IDC predicts that in 2001, EMC will hold 37.9 percent of the SAN market (when measured by revenue), almost 20 points more than its nearest competitor, IBM, which reportedly holds an 18.2 percent share. In the total external RAID market, which includes storage systems connected to any computer OS or network, IDC projects that EMC will control 25.3 percent of the market by revenue, more than the combined shares of the next two competitors. EMC is the leading supplier of storage systems to the UNIX market and the number-one supplier to the Windows NT market (once again when measured by revenue). Earlier market-research reports also give EMC the lead for RAID systems in the OS/390 and Sun Solaris environments.

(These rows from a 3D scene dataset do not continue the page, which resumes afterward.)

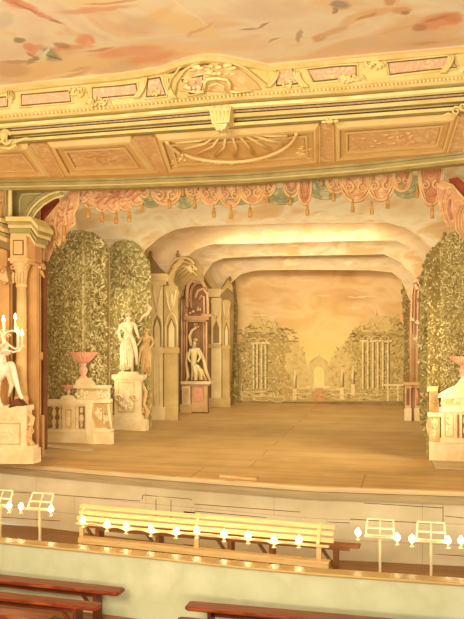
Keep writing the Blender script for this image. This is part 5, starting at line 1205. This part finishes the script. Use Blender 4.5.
# =================================================================== AUDITORIUM BENCHES
def bench(pa, pb_, z, label, wd=.25, right_end=True, group='red brown auditorium benches', legs=(.08, .5, .92)):
    a = onz(*pa, z); b = onz(*pb_, z); L = (b-a).length; an = math.atan2(b.y-a.y, b.x-a.x); m_ = (a+b)/2
    t = thing('auditorium_bench', (m_.x, m_.y, AF), label, 'bench', group, rz=an); h = z-AF
    mb = MB(); e = .035; hw = wd/2
    out = [(-L/2, -hw+e), (-L/2+e, -hw), (L/2-e, -hw), (L/2, -hw+e), (L/2, hw-e), (L/2-e, hw), (-L/2+e, hw), (-L/2, hw-e)]
    lay = []
    for (ins, zz_) in ((.012, 0), (0, -.01), (0, -.042), (.012, -.055)):
        lay.append([Vector((x*(1-ins/(L/2)), y*(1-ins/hw), h+zz_)) for x, y in out])
    n = 8; vs = [p for r in lay for p in r]; fs = [tuple(range(n)), tuple(range(3*n, 4*n))[::-1]]+[(i*n+j, i*n+(j+1) % n, (i+1)*n+(j+1) % n, (i+1)*n+j) for i in range(3) for j in range(n)]
    mb.add(vs, fs); mb.build('seat', 'bench', t, local=True)
    for s in legs:
        mb = MB(); x = -L/2+s*L; mb.box((x, 0, (h-.05)/2), (.05, .2, h-.05)); mb.box((x, 0, .03), (.06, .26, .05)); mb.build('leg', 'bench_dark', t, local=True)
    mb = MB(); mb.box((0, 0, h-.1), (L*(legs[-1]-legs[0]), .03, .08)); mb.build('stretcher', 'bench_dark', t, local=True)
    mb = MB()
    x = -L/2+legs[-1]*L; mb.beam((x, 0, h*.35), (x-.28, 0, h-.08), .04, .04, (0, 1, 0)); mb.build('brace', 'bench_dark', t, local=True)
    return t
bench((-150, 561), (122, 590), -.95, 'red brown bench at lower left, nearest the pale green wall')
bench((-150, 578), (100, 605), -.95, 'red brown bench at lower left, second row from the pale green wall', wd=.22)
bench((-150, 594), (52, 617), -.97, 'red brown bench at lower left, lowest in the view', wd=.24)
bench((187, 603.5), (520, 633), -.95, 'red brown bench right of the aisle, nearest the pale green wall')
bench((176, 619.5), (520, 652), -.95, 'red brown bench right of the aisle, second row from the wall')

# small ledge on the stage edge and lighter boards on the stage
a = onz(221, 475.5, .03); b = onz(258, 478.5, .03)
mb = MB(); mb.beam(a+Vector((0, 0, .0)), b, .14, .05); tag(mb.build('prompt_ledge', 'stone_mid'), 'small pale wooden ledge lying at the middle of the stage edge', 'ledge')
def strip(name, P, m_, lab):
    mb = MB(); mb.prism([onfloor(x, y)+Vector((0, 0, .004)) for x, y in P], (0, 0, .012)); return tag(mb.build(name, m_), lab, 'floor board')
strip('floor_board', [(39, 444), (94, 449.5), (92, 452), (39, 447)], 'lip2', 'pale thin board on the stage floor before the left balustrade')
strip('floor_board', [(431, 461), (464, 462), (464, 470), (436, 469)], 'lip2', 'pale flat board on the stage floor before the right balustrade')
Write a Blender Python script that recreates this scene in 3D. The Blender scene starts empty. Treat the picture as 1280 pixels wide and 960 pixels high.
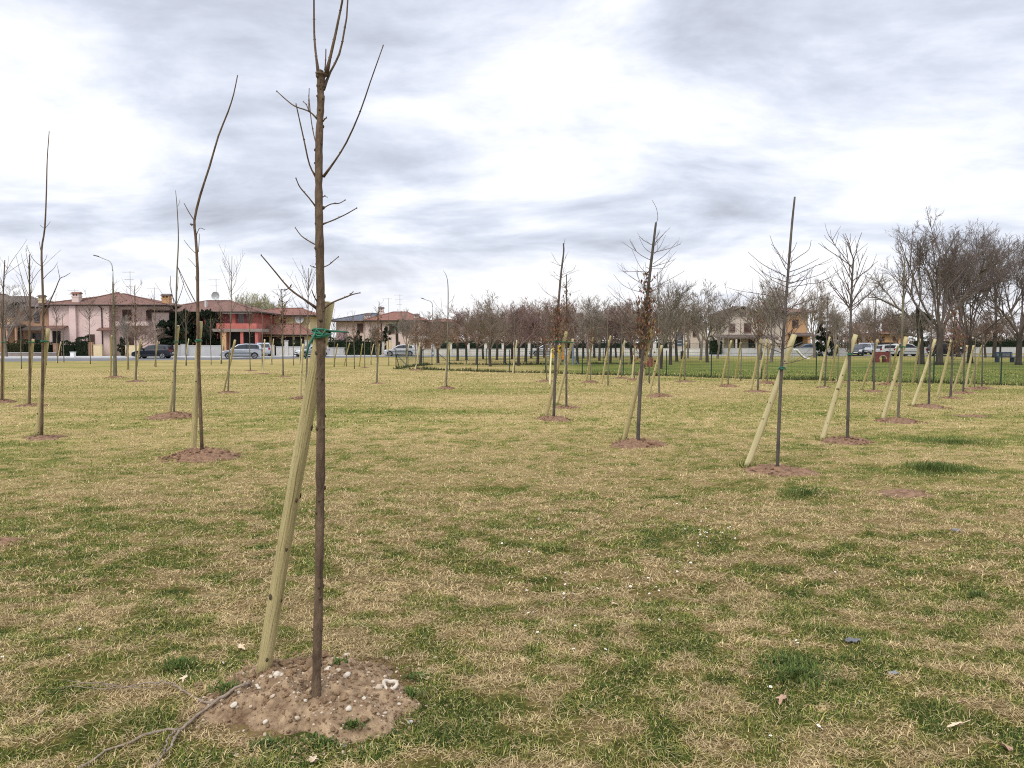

But the big news is that EMC might pass Network Appliance in the NAS market. In August 2000, EMC President Joe Tucci predicted that EMC would emerge as the market leader in that sector, and according to IDC, EMC has done so, claiming a 42.3 percent share. According to Gartner, Network Appliance held more than 60 percent of the NAS market in 2000, compared to EMC's 21 percent. Analysts expect the NAS market to grow from $1.62 billion in 2000 to $1.84 billion in 2001.

The IDC report suggests that EMC is strongest in the fastest-growing storage-market areas. IDC projects that the revenues that network storage (which includes both SAN and NAS) generates will climb from $7.5 billion in 2000 to $8.1 billion in 2001; revenues from Direct Attached Storage (DAS) will plummet 32 percent in 2001. EMC is the only supplier with more than a 5 percent market share in both NAS and SAN. IDC believes that SAN and NAS configuration will account for more than half of all disk-storage systems sold in 2003 and 66 percent of the market in 2005. The IDC numbers are generally in line with an earlier report from Gartner that also placed EMC at the top of the SAN and NAS markets.

But despite EMC's seemingly overpowering presence across the storage market, its competitors seem unbowed. In fact, IBM officials touted the IDC finding that it was the only external disk-storage-system vendor to experience growth in 2001. When the year ends, IBM will have moved from holding 7.8 percent of the market (as measured by revenue) to 12.2 percent, according to IDC. IBM gained ground in every sector, climbing from number four to number two in the SAN market and from number seven to number three in the NAS arena. In part, IBM has benefited from the focus the company has placed on its Shark Enterprise Storage Server, IDC analyst John McArthur noted.

And although EMC is the 800-pound gorilla in big-ticket storage systems, the market is broadening. Last summer, Compaq claimed the top spot in the SAN arena (when measured by units) with 48.5 percent of the market, according to a Gartner study. In that study, Sun Microsystems was the second-leading supplier, followed by Dell, EMC, and Hewlett Packard (HP). IBM held a scant 2 percent share.

As with IDC, Gartner analysts believe that SAN is poised to be the dominant technology for storage in larger organizations. Gartner analysts forecast that SAN will grow from holding 16.3 percent of the multi-user storage market in 2000 to 70.7 percent in 2005. "The enterprise storage space is currently going through a significant redefinition, in terms of what customers are buying," said Roger Cox, chief analyst with Gartner. "Companies that maintain clear leadership in the SAN arena will end up dominating the entire storage market."